Randomly-generated screensaver on my laptop, which I thought embodied the same spirit. No idea where or what it is. Soz.
The Melbourne Metaphorical Meat Massacre
This acerbic tale comes from a Department Manager in a very large supermarket in Australia, who ran the Meat department. As background, Meaty Matey, hereafter MM, explained that this took place during Christmas, which is one of the hottest times of the year in Oz. Also, being Christmas, they were stocked up to the rafters, which Conrad can support, having worked in stores at Christmas; there's no spare room anywhere. Art!
This is the staff break room
MM had also been formally written up about food temperature issues in the past, and so listed the company statement concerning this: "Food safety guidelines are a legal document, and are not up for negotiation or interpretation, and must be adhered to, to the letter."
At 15:00 the store undergoes a power-cut. Oooops.
As per Food Regulations, MM knows the clock is ticking and if the meat in storage goes above 4ºC for more than 2 hours, it must be dumped, with tests carried out every 15 minutes. When 17:00 rolls around, he starts to bin the meat, only to be screamed at by the Store Manager, who says a refrigerated truck is on the way and he's to stop throwing food away. Art!
You can guess what MM's response was. "Food safety guidelines are a legal document, and are not up for negotiation or interpretation, and must be adhered to, to the letter." Not only that, he called the Area Manager to let him know what was going on. Just For Your Information, an Area Manager lords it over several different supermarkets in a particular region, and he considerrably outranks a mere Store Manager.

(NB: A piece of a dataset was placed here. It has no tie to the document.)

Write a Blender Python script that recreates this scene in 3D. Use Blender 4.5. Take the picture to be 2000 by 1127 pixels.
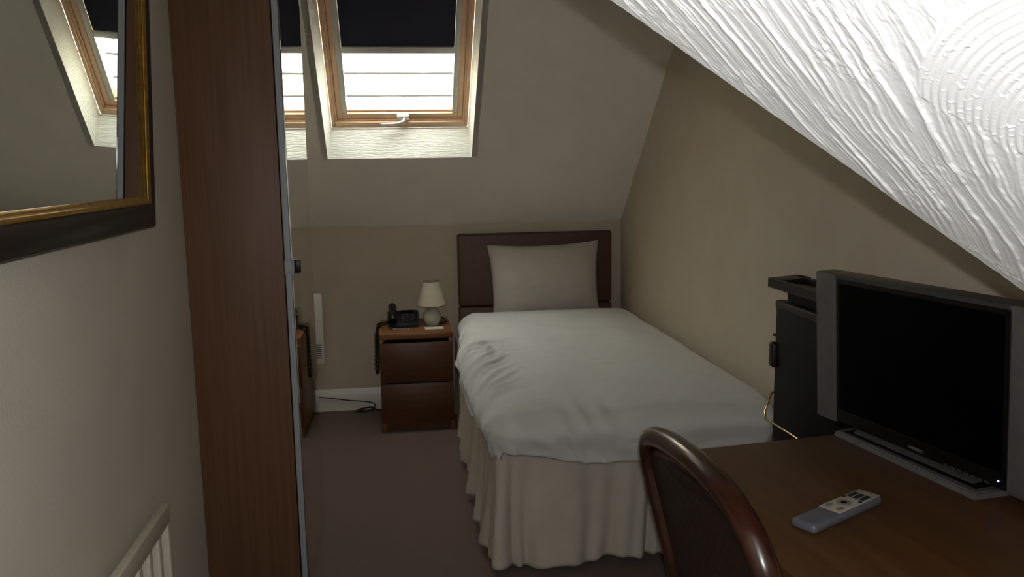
import bpy, bmesh, math, random
import numpy as np
from mathutils import Matrix, Vector

for o in list(bpy.data.objects):
    bpy.data.objects.remove(o, do_unlink=True)
SC = bpy.context.scene
COL = SC.collection
R = math.radians
random.seed(5)

# ------------------------------------------------------------------ camera
CAM_Z = 1.44
cam = bpy.data.cameras.new('camera')
cam_o = bpy.data.objects.new('camera', cam)
COL.objects.link(cam_o)
cam.sensor_width = 36.0
cam.lens = 1640.0 / 2000.0 * 36.0
cam.clip_start = 0.02


def cam_matrix():
    F, CX, CY, VP, roll = 1640.0, 1000.0, 563.5, (773.0, 328.0), R(0.9)
    nz = lambda v: v / np.linalg.norm(v)
    y = nz(np.array([(VP[0] - CX) / F, -(VP[1] - CY) / F, -1]))
    u = np.array([-math.sin(roll), math.cos(roll), 0])
    bk = np.array([0, 0, 1.0])
    z = nz(u - (u @ y) / (bk @ y) * bk)
    x = np.cross(y, z)
    m = np.stack([x, y, z])
    return Matrix([list(m[0]) + [0], list(m[1]) + [0], list(m[2]) + [CAM_Z], [0, 0, 0, 1]])


cam_o.matrix_world = cam_matrix()
SC.camera = cam_o

# ------------------------------------------------------------------ sky, the camera's flash, exposure
WORLD_STRENGTH = 14.5
FLASH_POWER = 11.2
world = bpy.data.worlds.new('overcast_sky')
SC.world = world
world.use_nodes = True
bg = world.node_tree.nodes['Background']
bg.inputs['Color'].default_value = (1.0, 1.0, 0.97, 1)
bg.inputs['Strength'].default_value = WORLD_STRENGTH

fl = bpy.data.lights.new('camera_flash', 'AREA')
fl.shape = 'RECTANGLE'
fl.size, fl.size_y = 0.016, 0.010
fl.energy = FLASH_POWER
fl.color = (1.0, 0.99, 0.985)
fl_o = bpy.data.objects.new('camera_flash', fl)
COL.objects.link(fl_o)
fl_o.location = (0.004, 0.0, CAM_Z + 0.038)
fl_o.rotation_euler = (R(86), 0, R(-10))

SC.view_settings.view_transform = 'Standard'
SC.view_settings.look = 'None'
SC.view_settings.gamma = 1.0
SC.view_settings.use_curve_mapping = False
SC.view_settings.exposure = 0.0


# ------------------------------------------------------------------ materials
def lin(c):
    return c / 12.92 if c <= 0.04045 else ((c + 0.055) / 1.055) ** 2.4


def rgb(h):
    h = h.lstrip('#')
    return tuple(lin(int(h[i:i + 2], 16) / 255) for i in (0, 2, 4)) + (1,)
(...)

The Area Manager arrived in-store. You should know that commercial retailers cannot afford to adopt Conrad's sneering dismissal of Food Safety Regulations. The Store Manager was shouted at, very loudly, behind closed doors and fired shortly after. MM says on an unrelated matter but I have my doubts.
Since we are well over Count I think we'll revisit this item as a Redux in future. I bet you can hardly wait.
You What?
A sub-editor is trying to fill up space, I'm telling you. Art!
NO.
That is all. Thank you and goodnight.